◆ Data extract
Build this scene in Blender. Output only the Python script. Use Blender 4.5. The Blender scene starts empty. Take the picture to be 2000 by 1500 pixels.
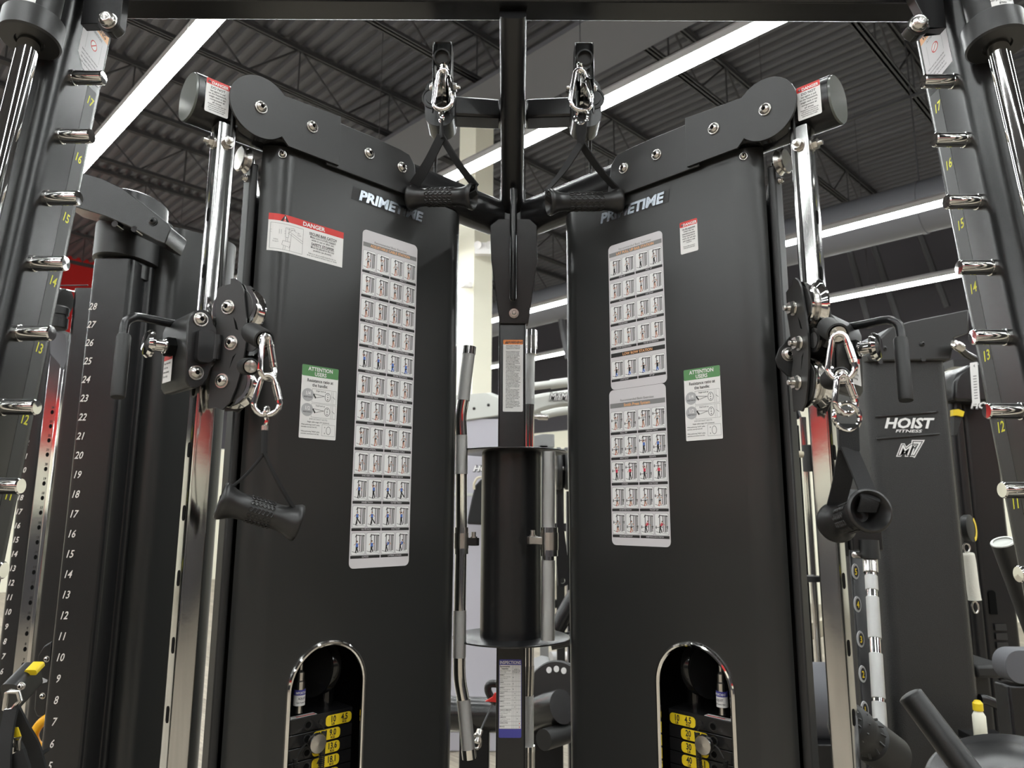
import bpy, bmesh, math, random
from math import sin, cos, pi, radians, sqrt, atan2
from mathutils import Vector as V, Matrix
from mathutils.geometry import tessellate_polygon
random.seed(7)
S = bpy.context.scene
COL = S.collection

# ------------------------------------------------------------------ camera
F = 1420.0; PITCH = radians(10); ROLL = radians(.235); EYE = V((0, 0, 1.5))
cd = bpy.data.cameras.new('camera'); cam = bpy.data.objects.new('camera', cd); COL.objects.link(cam)
cd.sensor_width = 36; cd.lens = F / 2000 * 36; cd.clip_start = .02; cd.clip_end = 100
cam.matrix_world = Matrix.Translation(EYE) @ Matrix.Rotation(pi/2 + PITCH, 4, 'X') @ Matrix.Rotation(ROLL, 4, 'Z')
S.camera = cam
cd.dof.use_dof = True; cd.dof.focus_distance = 1.28; cd.dof.aperture_fstop = 8
# ------------------------------------------------------------------ world, exposure
w = bpy.data.worlds.new('world'); S.world = w; w.use_nodes = True
w.node_tree.nodes['Background'].inputs[0].default_value = (.8, .85, .9, 1)
w.node_tree.nodes['Background'].inputs[1].default_value = .12
S.view_settings.view_transform = 'Standard'; S.view_settings.look = 'None'
S.view_settings.gamma = 1; S.view_settings.use_curve_mapping = False
S.view_settings.exposure = 1.75
LED = 14.0

# photograph pixel -> point in the room (used to take measurements on known planes)
CR, SR = cos(ROLL), sin(ROLL)
def ray(x, y):
    x -= 1000; y -= 750
    a = (x*CR + y*SR)/F; b = (x*SR - y*CR)/F
    return V((a, cos(PITCH) - b*sin(PITCH), sin(PITCH) + b*cos(PITCH)))
def at(x, y, Y): r = ray(x, y); return EYE + r*(Y/r.y)
def atz(x, y, z): r = ray(x, y); return EYE + r*((z - EYE.z)/r.z)

class Fr:
    def __init__(s, o, x=(1,0,0), y=(0,1,0), z=(0,0,1)):
        s.o = V(o); s.x = V(x).normalized(); s.y = V(y).normalized(); s.z = V(z).normalized()
    def p(s, a, b, c=0): return s.o + s.x*a + s.y*b + s.z*c
    def px(s, x, y, c=0):
        r = ray(x, y); o = s.o + s.z*c
        q = EYE + r*((o - EYE).dot(s.z)/r.dot(s.z)) - s.o
        return (q.dot(s.x), q.dot(s.y))
    def at(s, a, b, c=0): return Fr(s.p(a, b, c), s.x, s.y, s.z)
    def rot(s, ang): return Fr(s.o, s.x*cos(ang) + s.y*sin(ang), s.y*cos(ang) - s.x*sin(ang), s.z)
    def flip(s): return Fr(s.o, -s.x, s.y, s.z)
WF = Fr((0,0,0))
def XZ(o): return Fr(o, (1,0,0), (0,0,1), (0,-1,0))            # upright plane facing the camera
def axfr(o, d, up=(0,0,1)):
    d = V(d).normalized(); u = V(up)
    if abs(d.dot(u)) > .95: u = V((0,1,0))
    x = u.cross(d).normalized(); return Fr(o, x, d.cross(x), d)

# ------------------------------------------------------------------ materials
MATS = {}
def mat(name, col, rough=.5, metal=0, bump=0, bscale=200, spec=.5, var=0, emit=None, aniso=None):
    m = bpy.data.materials.new(name); m.use_nodes = True; nt = m.node_tree; b = nt.nodes['Principled BSDF']
    b.inputs['Base Color'].default_value = (*col, 1); b.inputs['Roughness'].default_value = rough
    b.inputs['Metallic'].default_value = metal; b.inputs['Specular IOR Level'].default_value = spec
    tc = nt.nodes.new('ShaderNodeTexCoord')
    def noise(sc, vec=None, det=3):
        n = nt.nodes.new('ShaderNodeTexNoise'); n.inputs['Scale'].default_value = sc; n.inputs['Detail'].default_value = det
        nt.links.new(vec or tc.outputs['Object'], n.inputs['Vector']); return n
    if bump:
        n = noise(bscale); bp = nt.nodes.new('ShaderNodeBump'); bp.inputs['Strength'].default_value = bump
        bp.inputs['Distance'].default_value = .002
        nt.links.new(n.outputs['Fac'], bp.inputs['Height']); nt.links.new(bp.outputs[0], b.inputs['Normal'])
    if var:
        n = noise(9); mr = nt.nodes.new('ShaderNodeMapRange')
        mr.inputs[3].default_value = max(.02, rough - var); mr.inputs[4].default_value = rough + var
        nt.links.new(n.outputs['Fac'], mr.inputs[0]); nt.links.new(mr.outputs[0], b.inputs['Roughness'])
    if emit:
        b.inputs['Emission Color'].default_value = (*emit[0], 1); b.inputs['Emission Strength'].default_value = emit[1]
    MATS[name] = m; return m
mat('powder', (.012,.0118,.0125), .27, bump=.05, bscale=900)
mat('shroud', (.020,.0205,.020), .28, bump=.03, bscale=700)
mat('plate', (.018,.018,.018), .38, bump=.1, bscale=900)
mat('texblack', (.016,.016,.016), .40, bump=.7, bscale=420)
mat('grip', (.012,.0115,.0115), .36)
mat('rubber', (.013,.013,.013), .5)
mat('strap', (.012,.012,.013), .85, bump=.8, bscale=1500)
mat('chrome', (.78,.77,.75), .07, 1, var=.04)
mat('chromerail', (.52,.52,.51), .12, 1, bump=.03, bscale=40, var=.06)
mat('steel', (.62,.60,.57), .25, 1)
mat('knurl', (.50,.50,.49), .36, 1, bump=.6, bscale=1500)
mat('hole', (.004,.004,.004), .9, spec=.1)
mat('white', (.78,.77,.76), .45)
mat('greylab', (.62,.60,.62), .4)
mat('cellwhite', (.80,.80,.80), .4)
mat('ink', (.02,.02,.02), .5)
mat('inkgrey', (.22,.22,.22), .5)
mat('midgrey', (.42,.42,.43), .5)
mat('redlab', (.62,.03,.025), .4)
mat('orange', (.78,.22,.03), .4)
mat('peach', (.80,.42,.20), .4)
mat('green', (.10,.26,.10), .4)
mat('blue', (.055,.055,.30), .4)
mat('skin', (.50,.28,.20), .5)
mat('bluecloth', (.08,.17,.50), .5)
mat('redcloth', (.60,.04,.08), .5)
mat('yellow', (.82,.60,.02), .4)
mat('yelnum', (.75,.72,.03), .5)
mat('yelring', (.85,.42,.01), .4)
mat('numwhite', (.75,.70,.66), .5)
mat('logo', (.35,.38,.42), .25, 1)
mat('cap', (.13,.14,.13), .2)
mat('clear', (.008,.008,.008), .14)
mat('silver', (.50,.51,.48), .4, .3)
mat('lilac', (.42,.41,.46), .45)
mat('cream', (.66,.62,.48), .6)
mat('creambar', (.55,.50,.38), .45)
mat('wallcream', (.84,.82,.69), .8)
mat('walldark', (.055,.052,.060), .8)
mat('wallred', (.55,.012,.012), .7)
mat('deck', (.105,.106,.118), .6)
mat('joistpaint', (.055,.055,.06), .6)
mat('duct', (.12,.122,.135), .6)
mat('fixture', (.5,.5,.5), .5)
mat('rope', (.72,.70,.62), .8, bump=.8, bscale=300)
mat('led', (1,1,1), .5, emit=((.96,1,.99), LED))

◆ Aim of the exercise
Pictures stay out. Print the data exactly, from its first line through the line containing "COL = S.collection".

◆ Finished task
Build this scene in Blender. Output only the Python script. Use Blender 4.5. The Blender scene starts empty. Take the picture to be 2000 by 1500 pixels.
import bpy, bmesh, math, random
from math import sin, cos, pi, radians, sqrt, atan2
from mathutils import Vector as V, Matrix
from mathutils.geometry import tessellate_polygon
random.seed(7)
S = bpy.context.scene
COL = S.collection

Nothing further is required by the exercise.